The book is enlivened by photos of scrawled lyric sheets, studio doodles and private emails as Lee traces the rise of a band who faced a pre-MTV landscape, a lack of coast-to-coast progressive radio network or sympathetic critics. One reviewer said he sounded like “a guinea pig with an amphetamine habit.”

Readers will go chronologically as Rush — including guitarist Alex Lifeson and drummer and lyricist Neil Peart — go from sleeping on luggage in the back of a rented station wagon to five-star hotels. Along the way there are dubious sartorial choices like kimonos and lots of cocaine.

The band — considered the patron saints of brainy, technical, ambitious rock — leans on all kinds of sources, from the sci-fi of Robert. A Heinlein and J.R.R. Tolkien, to Ayn Rand, Rod Serling and Jean-Paul Sartre.

There are hard-won tips for musicians, like never believing any producer who says “Don’t worry, lads. It’ll all be fixed in the mix.” Lee also advises bands to demand final approval on everything, offer soundchecks and take your wallet onstage. One tip seems universal: “Do NOT drop psychedelics before an interview.”

It’s a treat to see Lee geek out on audio equipment — like “the JP-8 with its trendy arpeggiator fed by an 808 drum box” — and later wine. Sipping a glass of 1978 Musigny he writes may be the most rewarding experience he’s had.

A private treasure is seeing the photo — snapped by a friend — that captured the moment Lee and his future wife Nancy first locked lips. “How many folks can boast a relationship of 50-plus years and still have a photo of their very first kiss?” he writes.

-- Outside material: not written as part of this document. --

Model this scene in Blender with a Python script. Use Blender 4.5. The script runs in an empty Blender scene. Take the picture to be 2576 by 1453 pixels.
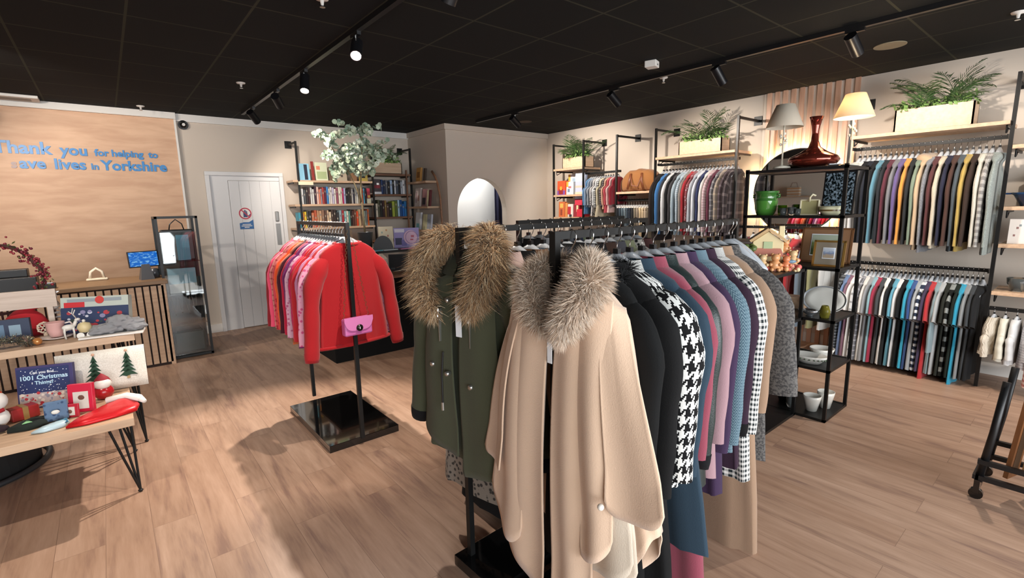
import bpy, bmesh, math, random
from mathutils import Vector, Matrix, noise
PI=math.pi; sin=math.sin; cos=math.cos
C=bpy.context.scene.collection
rnd=random.Random(7)
H=1.6
# ------------------------------------------------------------------ materials
def lin(h):
    h=h.lstrip('#'); v=[int(h[i:i+2],16)/255 for i in (0,2,4)]
    return tuple((c/12.92 if c<=.04045 else ((c+.055)/1.055)**2.4) for c in v)+(1,)
MATS={}
def nmat(name):
    m=bpy.data.materials.new(name); m.use_nodes=True
    nt=m.node_tree; b=nt.nodes['Principled BSDF']; return m,nt,b
def mat(name,col,rough=.6,metal=0,emit=0,alpha=None,trans=0,coat=0,bump=0,bscale=60):
    if name in MATS: return MATS[name]
    m,nt,b=nmat(name)
    c=lin(col) if isinstance(col,str) else col
    b.inputs['Base Color'].default_value=c; b.inputs['Roughness'].default_value=rough; b.inputs['Metallic'].default_value=metal
    if emit: b.inputs['Emission Color'].default_value=c; b.inputs['Emission Strength'].default_value=emit
    if trans: b.inputs['Transmission Weight'].default_value=trans; b.inputs['IOR'].default_value=1.25
    if coat: b.inputs['Coat Weight'].default_value=coat
    if bump:
        n=nt.nodes.new('ShaderNodeTexNoise'); n.inputs['Scale'].default_value=bscale
        t=nt.nodes.new('ShaderNodeTexCoord'); nt.links.new(t.outputs['Object'],n.inputs['Vector'])
        u=nt.nodes.new('ShaderNodeBump'); u.inputs['Strength'].default_value=bump; u.inputs['Distance'].default_value=.01
        nt.links.new(n.outputs['Fac'],u.inputs['Height']); nt.links.new(u.outputs['Normal'],b.inputs['Normal'])
    MATS[name]=m; return m
def N(nt,t,**k):
    n=nt.nodes.new(t)
    for a,v in k.items(): setattr(n,a,v)
    return n
def MT(nt,op,a,b=None,c=None):
    n=nt.nodes.new('ShaderNodeMath'); n.operation=op
    for i,x in enumerate((a,b,c)):
        if x is None: continue
        if isinstance(x,(int,float)): n.inputs[i].default_value=x
        else: nt.links.new(x,n.inputs[i])
    return n.outputs[0]
def MIX(nt,f,a,b):
    n=nt.nodes.new('ShaderNodeMix'); n.data_type='RGBA'
    for i,x in ((0,f),(6,a),(7,b)):
        if isinstance(x,(int,float)): n.inputs[i].default_value=x
        elif isinstance(x,tuple): n.inputs[i].default_value=x
        else: nt.links.new(x,n.inputs[i])
    return n.outputs[2]
def fabric(col,pat='',col2='#ffffff',s=.02,rough=.85,sheen=.15):
    key=('F',col,pat,col2,s)
    if key in MATS: return MATS[key]
    m,nt,b=nmat('fabric_'+(pat or 'plain')); L=nt.links
    c1,c2=lin(col),lin(col2 or '#ffffff')
    tc=N(nt,'ShaderNodeTexCoord'); sp=N(nt,'ShaderNodeSeparateXYZ'); L.new(tc.outputs['UV'],sp.inputs[0]); u,v=sp.outputs[0],sp.outputs[1]
    ns=N(nt,'ShaderNodeTexNoise'); ns.inputs['Scale'].default_value=9; L.new(tc.outputs['Object'],ns.inputs['Vector'])
    fine=N(nt,'ShaderNodeTexNoise'); fine.inputs['Scale'].default_value=260; L.new(tc.outputs['Object'],fine.inputs['Vector'])
    out=None
    if pat=='hound' or pat=='ging':
        i=MT(nt,'FLOOR',MT(nt,'DIVIDE',u,s)); j=MT(nt,'FLOOR',MT(nt,'DIVIDE',v,s))
        fm=lambda a,k: MT(nt,'FLOORED_MODULO',a,k)
        if pat=='hound':
            w=MT(nt,'LESS_THAN',fm(i,8),3.5); e=MT(nt,'LESS_THAN',fm(j,8),3.5); sel=MT(nt,'LESS_THAN',fm(MT(nt,'ADD',i,j),4),1.5)
            f=MT(nt,'ADD',MT(nt,'MULTIPLY',w,sel),MT(nt,'MULTIPLY',e,MT(nt,'SUBTRACT',1,sel)))
        else:
            w=MT(nt,'LESS_THAN',fm(i,2),.5); e=MT(nt,'LESS_THAN',fm(j,2),.5); f=MT(nt,'MULTIPLY',MT(nt,'ADD',w,e),.5)
        out=MIX(nt,f,c2,c1)
    elif pat=='stripe':
        f=MT(nt,'LESS_THAN',MT(nt,'FRACT',MT(nt,'DIVIDE',v,s)),.45); out=MIX(nt,f,c1,c2)
    elif pat=='plaid':
        f1=MT(nt,'LESS_THAN',MT(nt,'FRACT',MT(nt,'DIVIDE',v,s)),.25); f2=MT(nt,'LESS_THAN',MT(nt,'FRACT',MT(nt,'DIVIDE',u,s)),.25)
        out=MIX(nt,MT(nt,'MULTIPLY',MT(nt,'ADD',f1,f2),.45),c1,c2)
    elif pat=='knit':   # fair isle bands
        f1=MT(nt,'FRACT',MT(nt,'DIVIDE',v,s)); w=MT(nt,'GREATER_THAN',MT(nt,'SINE',MT(nt,'MULTIPLY',u,260)),0)
        f=MT(nt,'MULTIPLY',MT(nt,'LESS_THAN',f1,.5),MT(nt,'ADD',MT(nt,'MULTIPLY',w,.5),.5)); out=MIX(nt,f,c1,c2)
    elif pat=='herring':
        z=MT(nt,'ABSOLUTE',MT(nt,'SUBTRACT',MT(nt,'FRACT',MT(nt,'DIVIDE',u,s)),.5))
        f=MT(nt,'GREATER_THAN',MT(nt,'SINE',MT(nt,'ADD',MT(nt,'MULTIPLY',v,500),MT(nt,'MULTIPLY',z,18))),0); out=MIX(nt,f,c1,c2)
    elif pat in('leopard','floral','tweed','marl'):
        vo=N(nt,'ShaderNodeTexVoronoi' if pat in('leopard','floral') else 'ShaderNodeTexNoise'); vo.inputs['Scale'].default_value={'leopard':45,'floral':38,'tweed':110,'marl':150}[pat]
        L.new(tc.outputs['Object'],vo.inputs['Vector'])
        o=vo.outputs['Distance'] if pat in('leopard','floral') else vo.outputs['Fac']
        r=N(nt,'ShaderNodeValToRGB'); L.new(o,r.inputs[0]); e=r.color_ramp.elements
        a,bb={'leopard':(.3,.45),'floral':(.25,.4),'tweed':(.42,.58),'marl':(.4,.6)}[pat]
        e[0].position=a; e[1].position=bb; e[0].color=c1; e[1].color=c2; out=r.outputs[0]
    elif pat=='cable':
        out=None
    if out is None: out=MIX(nt,MT(nt,'MULTIPLY',ns.outputs['Fac'],.22),c1,tuple(min(1,x*1.25+.01) for x in c1[:3])+(1,))
    L.new(out,b.inputs['Base Color']); b.inputs['Roughness'].default_value=rough
    b.inputs['Sheen Weight'].default_value=sheen*min(1,max(c1[:3])*6+.05); b.inputs['Sheen Roughness'].default_value=.6
    b.inputs['Specular IOR Level'].default_value=.2 if rough>.5 else .5
    bp=N(nt,'ShaderNodeBump'); bp.inputs['Strength'].default_value=.25; bp.inputs['Distance'].default_value=.004
    h=fine.outputs['Fac']
    if pat in('cable','knit'):
        bp.inputs['Strength'].default_value=.7
        h=MT(nt,'ADD',h,MT(nt,'MULTIPLY',MT(nt,'SINE',MT(nt,'ADD',MT(nt,'MULTIPLY',u,220),MT(nt,'SINE',MT(nt,'MULTIPLY',v,150)))),.7))
    L.new(h,bp.inputs['Height']); L.new(bp.outputs['Normal'],b.inputs['Normal'])
    MATS[key]=m; return m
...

Lee throws shade at musician Billy Preston and producer Steve Lillywhite but also turns his critical eye on himself — his neuroses and poor husbanding — and his band, writing that with the album “Vapor Trails,” they “disappeared up our own asses.”

One thing to beware of is Lee’s modesty, like the time he casually mentions that he became “besotted” by baseball. In actuality, he has a massive collection of baseball memorabilia, including balls signed by the Beatles and Shoeless Joe Jackson.

Lee — born Gershon Eliezer Weinrib — was a “shy, long-haired, brooding character” who grew up in Toronto, born to parents who survived the Holocaust. This is not something he tosses off — it causes echoes throughout his life.

Chapter 3 — Lee says you can skip it, but you mustn’t — is a meticulously examination of the horrific paths his parents took into hell, a 40-page indictment of Nazi evil that starts in Poland and ends with his mom rescued at Bergen-Belsen and dad from Dachau. Lee’s laser-focus on details is put to astounding use here.

He suspects his earliest vocal style may have been rooted in his childhood “listening to the stories of what my parents had endured in the camps, suffering all the bullying and alienation, so that when I did begin to sing it did come rushing out as a screaming banshee.”

This is a memoir where tragedy seems always around the corner, especially later when bandmate Peart is tortured by loss. The memoir even ends with a scene in a Toronto cemetery where Lee introduces his grandson, Finnian, to the boy’s great-great-great grandfather — in the ground.

It may be hard in parts but always worth it. It’s an effin’ good read.